[Task details]: Copy exactly the lines from the beginning of the data down to and including the line holding "COL = scene.collection", without any pictures.

[Data segment]:
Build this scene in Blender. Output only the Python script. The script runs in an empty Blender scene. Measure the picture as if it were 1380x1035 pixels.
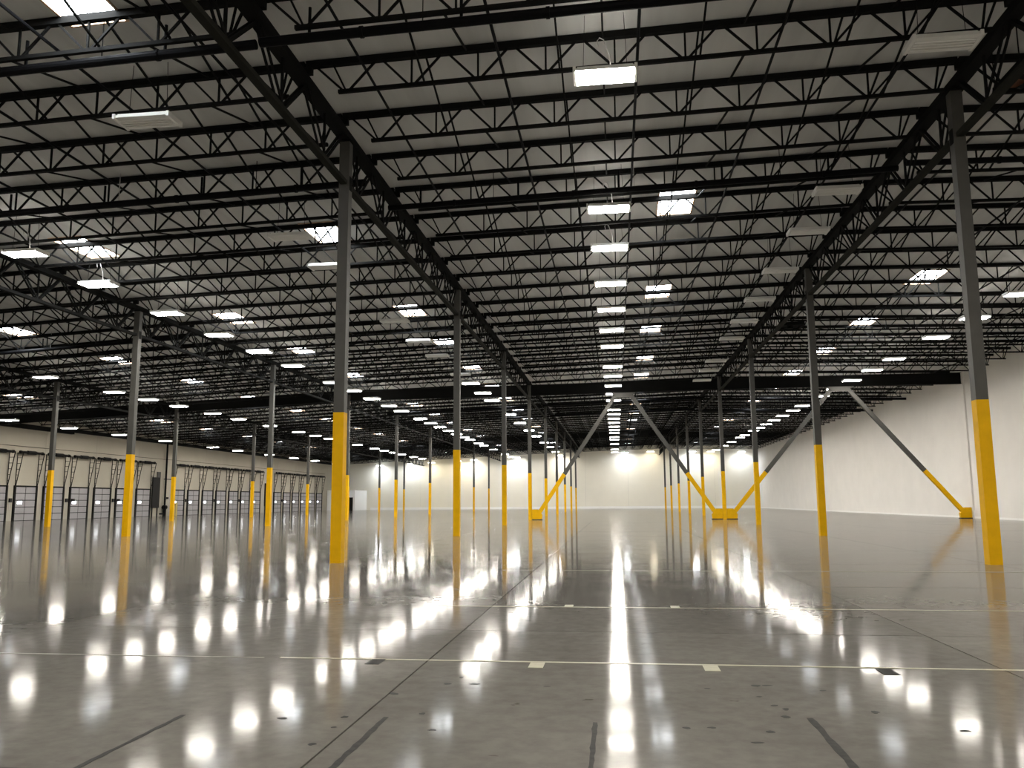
import bpy, bmesh, math, random
from mathutils import Vector, Matrix

random.seed(7)
scene = bpy.context.scene
COL = scene.collection

# ------------------------------------------------------------------ camera, world, exposure
F_PX = 1119.602
CAM_H = 1.4329
R_ = Vector((0.992362, 0.123207, -0.006178))
U_ = Vector((0.023314, -0.138136, 0.990139))
W_ = Vector((-0.121139, 0.98272, 0.139954))
cam_data = bpy.data.cameras.new("camera")
cam = bpy.data.objects.new("camera", cam_data)
COL.objects.link(cam)
cam_data.sensor_fit = 'HORIZONTAL'
cam_data.sensor_width = 36.0
cam_data.lens = 36.0 * F_PX / 1380.0
cam_data.clip_start = 0.1
cam_data.clip_end = 400.0
M = Matrix(((R_.x, U_.x, -W_.x, 0.0), (R_.y, U_.y, -W_.y, 0.0), (R_.z, U_.z, -W_.z, CAM_H), (0, 0, 0, 1)))
cam.matrix_world = M
scene.camera = cam

world = bpy.data.worlds.new("world")
scene.world = world
world.use_nodes = True
world.node_tree.nodes["Background"].inputs[0].default_value = (0.55, 0.65, 0.8, 1)
world.node_tree.nodes["Background"].inputs[1].default_value = 0.3

scene.view_settings.view_transform = 'Standard'
scene.view_settings.look = 'None'
scene.view_settings.gamma = 1.0
scene.view_settings.use_curve_mapping = False
scene.view_settings.exposure = 0.0
LAMP_DOWN = 142.0       # radiance of a lit lamp's lens
LAMP_UP = 22.0         # radiance of the slots on its top
SKY_PANE = 34.0        # radiance of a daylit skylight pane
try:
    scene.cycles.use_denoising = True
    scene.cycles.max_bounces = 8
    scene.cycles.diffuse_bounces = 4
    scene.cycles.glossy_bounces = 3
    scene.cycles.sample_clamp_indirect = 6.0
    scene.cycles.use_light_tree = True
except Exception:
    pass

# ------------------------------------------------------------------ layout (metres; the camera stands at x=0, y=0)
D = 15.24                      # column spacing along the hall
Y1 = 19.68                     # nearest column row
LINE = {'Y': -36.41, 'Z': -21.55, 'A': -6.69, 'B': 8.16}
DOCK_X, WALL_X = -53.0, 26.0
FAR_Y, BACK_Y = 157.2, -44.0
XS = [DOCK_X, LINE['Y'], LINE['Z'], LINE['A'], LINE['B'], WALL_X]
DECK = [9.30, 9.98, 10.74, 11.24, 11.66, 11.30]     # underside of the roof deck over each line
TOPS = {'Y': 9.42, 'Z': 10.16, 'A': 10.60, 'B': 10.95}
JS = 2.54                      # joist spacing
JOFF = -0.35
BAYS = ["over the dock door bay", "over the bay next to the dock bay", "over the bay left of the centre aisle",
        "over the centre aisle", "over the bay along the white wall"]

def deck_z(x):
    for i in range(5):
        if x <= XS[i + 1] or i == 4:
            t = (x - XS[i]) / (XS[i + 1] - XS[i])
            return DECK[i] + t * (DECK[i + 1] - DECK[i])

def px(p):
    d = Vector(p) - Vector((0, 0, CAM_H))
    z = d.dot(W_)
    if z < 0.2:
        return None
    return (690 + F_PX * d.dot(R_) / z, 517.5 - F_PX * d.dot(U_) / z)

def seen(points, m=12):
    ps = [px(p) for p in points]
    if all(p is None for p in ps):
        return False
    q = [p for p in ps if p]
    if len(q) < len(ps):
        return True
    return not (max(p[0] for p in q) < -m or min(p[0] for p in q) > 1380 + m or max(p[1] for p in q) < -m or min(p[1] for p in q) > 1035 + m)

def nth(n):
    if 10 <= n % 100 <= 20:
        return f"{n}th"
    return f"{n}" + {1: "st", 2: "nd", 3: "rd"}.get(n % 10, "th")

# ------------------------------------------------------------------ materials
def mat(name, color, rough=0.6, spec=0.5, metal=0.0, noise=None, emit=None):
    m = bpy.data.materials.new(name)
    m.use_nodes = True
    nt = m.node_tree
    b = nt.nodes["Principled BSDF"]
    b.inputs["Base Color"].default_value = (*color, 1)
    b.inputs["Roughness"].default_value = rough
    b.inputs["Metallic"].default_value = metal
    b.inputs["Specular IOR Level"].default_value = spec
    if noise:
        scale, amount = noise
        tc = nt.nodes.new("ShaderNodeTexCoord")
        n = nt.nodes.new("ShaderNodeTexNoise")
        n.inputs["Scale"].default_value = scale
        n.inputs["Detail"].default_value = 5
        r = nt.nodes.new("ShaderNodeValToRGB")
        r.color_ramp.elements[0].position = 0.3
        r.color_ramp.elements[1].position = 0.7
        r.color_ramp.elements[0].color = (*[c * (1 - amount) for c in color], 1)
        r.color_ramp.elements[1].color = (*[min(1, c * (1 + amount)) for c in color], 1)
        nt.links.new(tc.outputs["Object"], n.inputs["Vector"])
        nt.links.new(n.outputs["Fac"], r.inputs["Fac"])
        nt.links.new(r.outputs["Color"], b.inputs["Base Color"])
    if emit:
        b.inputs["Emission Color"].default_value = (*emit[0], 1)
        b.inputs["Emission Strength"].default_value = emit[1]
    return m

BLACK = mat("black_steel", (0.011, 0.011, 0.0105), 0.65, 0.02)
BLACKP = mat("black_pipe", (0.006, 0.006, 0.0065), 0.5, 0.04)
CHORD = mat("dark_chord_paint", (0.020, 0.020, 0.016), 0.7, 0.03)
GREY = mat("grey_column_paint", (0.068, 0.066, 0.059), 0.55, 0.25, noise=(3, 0.08))
YELLOW = mat("yellow_paint", (0.74, 0.405, 0.0015), 0.55, 0.12, noise=(4, 0.06))
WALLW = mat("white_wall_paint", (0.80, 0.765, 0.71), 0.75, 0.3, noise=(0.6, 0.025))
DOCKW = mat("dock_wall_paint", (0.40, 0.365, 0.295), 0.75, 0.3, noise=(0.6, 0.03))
FARW = mat("far_wall_cream_paint", (0.82, 0.775, 0.665), 0.75, 0.3, noise=(0.5, 0.02))
BASEB = mat("white_base_paint", (0.92, 0.90, 0.86), 0.6, 0.3)
JOINT = mat("joint_sealant", (0.30, 0.28, 0.26), 0.8, 0.2)
FLOORJ = mat("floor_joint_filler", (0.035, 0.032, 0.03), 0.5, 0.4)
DOORP = mat("dock_door_paint", (0.31, 0.295, 0.30), 0.5, 0.4)
DARK = mat("dark_rubber", (0.010, 0.009, 0.008), 0.7, 0.3)
FRAME = mat("dark_door_frame", (0.008, 0.0075, 0.007), 0.6, 0.1)
RUSTW = mat("brown_plywood", (0.16, 0.065, 0.030), 0.7, 0.3, noise=(5, 0.3))
CURB = mat("skylight_curb_wood", (0.62, 0.42, 0.27), 0.7, 0.3, noise=(4, 0.45))
LAMPW = mat("white_lamp_enamel", (0.86, 0.85, 0.81), 0.45, 0.4)
TUBE = mat("unlit_tube_glass", (0.93, 0.92, 0.88), 0.25, 0.5)
CABLE = mat("grey_cable", (0.45, 0.44, 0.42), 0.5, 0.4)
TAPE = mat("pale_yellow_floor_tape", (0.36, 0.34, 0.235), 0.35, 0.4, noise=(9, 0.12))
RESIDUE = mat("black_tape_residue", (0.016, 0.015, 0.013), 0.7, 0.3, noise=(20, 0.5))
SCUFF = mat("rubber_scuff", (0.012, 0.011, 0.010), 0.7, 0.3, noise=(30, 0.5))
BOARD = mat("dark_board", (0.007, 0.006, 0.005), 0.75, 0.3, noise=(3, 0.15))
OFFICE = mat("office_wall_paint", (0.86, 0.85, 0.83), 0.7, 0.3)
BOLLARD = mat("pale_yellow_bollard", (0.62, 0.50, 0.20), 0.6, 0.3)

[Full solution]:
Build this scene in Blender. Output only the Python script. The script runs in an empty Blender scene. Measure the picture as if it were 1380x1035 pixels.
import bpy, bmesh, math, random
from mathutils import Vector, Matrix

random.seed(7)
scene = bpy.context.scene
COL = scene.collection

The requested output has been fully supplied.